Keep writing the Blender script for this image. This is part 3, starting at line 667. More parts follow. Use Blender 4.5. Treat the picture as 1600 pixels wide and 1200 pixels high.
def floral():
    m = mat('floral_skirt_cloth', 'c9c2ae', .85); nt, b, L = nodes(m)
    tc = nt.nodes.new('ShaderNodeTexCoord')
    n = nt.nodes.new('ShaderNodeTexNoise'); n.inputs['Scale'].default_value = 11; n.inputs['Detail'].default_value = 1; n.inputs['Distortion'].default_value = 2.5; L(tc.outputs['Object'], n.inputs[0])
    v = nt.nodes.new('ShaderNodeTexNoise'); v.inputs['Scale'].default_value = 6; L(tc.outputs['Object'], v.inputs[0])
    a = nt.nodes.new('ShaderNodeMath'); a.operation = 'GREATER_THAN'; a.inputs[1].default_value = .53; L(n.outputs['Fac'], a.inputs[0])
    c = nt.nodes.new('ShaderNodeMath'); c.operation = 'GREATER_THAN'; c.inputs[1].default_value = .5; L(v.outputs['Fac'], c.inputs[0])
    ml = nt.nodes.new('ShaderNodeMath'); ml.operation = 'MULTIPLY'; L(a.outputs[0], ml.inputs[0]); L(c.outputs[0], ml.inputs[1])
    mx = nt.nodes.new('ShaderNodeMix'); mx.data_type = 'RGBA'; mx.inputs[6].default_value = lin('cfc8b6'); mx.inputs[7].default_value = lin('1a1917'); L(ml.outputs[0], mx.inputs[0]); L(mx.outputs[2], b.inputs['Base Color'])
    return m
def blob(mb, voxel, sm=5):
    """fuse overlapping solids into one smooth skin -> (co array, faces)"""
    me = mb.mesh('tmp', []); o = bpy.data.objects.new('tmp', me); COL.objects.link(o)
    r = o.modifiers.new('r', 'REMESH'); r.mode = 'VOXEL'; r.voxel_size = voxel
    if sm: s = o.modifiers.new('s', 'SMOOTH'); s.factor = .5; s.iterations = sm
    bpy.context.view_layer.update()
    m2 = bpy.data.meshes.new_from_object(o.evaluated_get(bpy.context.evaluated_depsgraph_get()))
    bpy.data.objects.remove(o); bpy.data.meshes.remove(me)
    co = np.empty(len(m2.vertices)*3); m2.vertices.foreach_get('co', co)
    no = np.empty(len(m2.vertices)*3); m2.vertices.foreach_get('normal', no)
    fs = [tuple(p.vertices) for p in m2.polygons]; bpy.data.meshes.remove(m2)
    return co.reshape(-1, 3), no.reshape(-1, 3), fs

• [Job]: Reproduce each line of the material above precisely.

• [Full response]:
Keep writing the Blender script for this image. This is part 3, starting at line 667. More parts follow. Use Blender 4.5. Treat the picture as 1600 pixels wide and 1200 pixels high.
def floral():
    m = mat('floral_skirt_cloth', 'c9c2ae', .85); nt, b, L = nodes(m)
    tc = nt.nodes.new('ShaderNodeTexCoord')
    n = nt.nodes.new('ShaderNodeTexNoise'); n.inputs['Scale'].default_value = 11; n.inputs['Detail'].default_value = 1; n.inputs['Distortion'].default_value = 2.5; L(tc.outputs['Object'], n.inputs[0])
    v = nt.nodes.new('ShaderNodeTexNoise'); v.inputs['Scale'].default_value = 6; L(tc.outputs['Object'], v.inputs[0])
    a = nt.nodes.new('ShaderNodeMath'); a.operation = 'GREATER_THAN'; a.inputs[1].default_value = .53; L(n.outputs['Fac'], a.inputs[0])
    c = nt.nodes.new('ShaderNodeMath'); c.operation = 'GREATER_THAN'; c.inputs[1].default_value = .5; L(v.outputs['Fac'], c.inputs[0])
    ml = nt.nodes.new('ShaderNodeMath'); ml.operation = 'MULTIPLY'; L(a.outputs[0], ml.inputs[0]); L(c.outputs[0], ml.inputs[1])
    mx = nt.nodes.new('ShaderNodeMix'); mx.data_type = 'RGBA'; mx.inputs[6].default_value = lin('cfc8b6'); mx.inputs[7].default_value = lin('1a1917'); L(ml.outputs[0], mx.inputs[0]); L(mx.outputs[2], b.inputs['Base Color'])
    return m
def blob(mb, voxel, sm=5):
    """fuse overlapping solids into one smooth skin -> (co array, faces)"""
    me = mb.mesh('tmp', []); o = bpy.data.objects.new('tmp', me); COL.objects.link(o)
    r = o.modifiers.new('r', 'REMESH'); r.mode = 'VOXEL'; r.voxel_size = voxel
    if sm: s = o.modifiers.new('s', 'SMOOTH'); s.factor = .5; s.iterations = sm
    bpy.context.view_layer.update()
    m2 = bpy.data.meshes.new_from_object(o.evaluated_get(bpy.context.evaluated_depsgraph_get()))
    bpy.data.objects.remove(o); bpy.data.meshes.remove(me)
    co = np.empty(len(m2.vertices)*3); m2.vertices.foreach_get('co', co)
    no = np.empty(len(m2.vertices)*3); m2.vertices.foreach_get('normal', no)
    fs = [tuple(p.vertices) for p in m2.polygons]; bpy.data.meshes.remove(m2)
    return co.reshape(-1, 3), no.reshape(-1, 3), fs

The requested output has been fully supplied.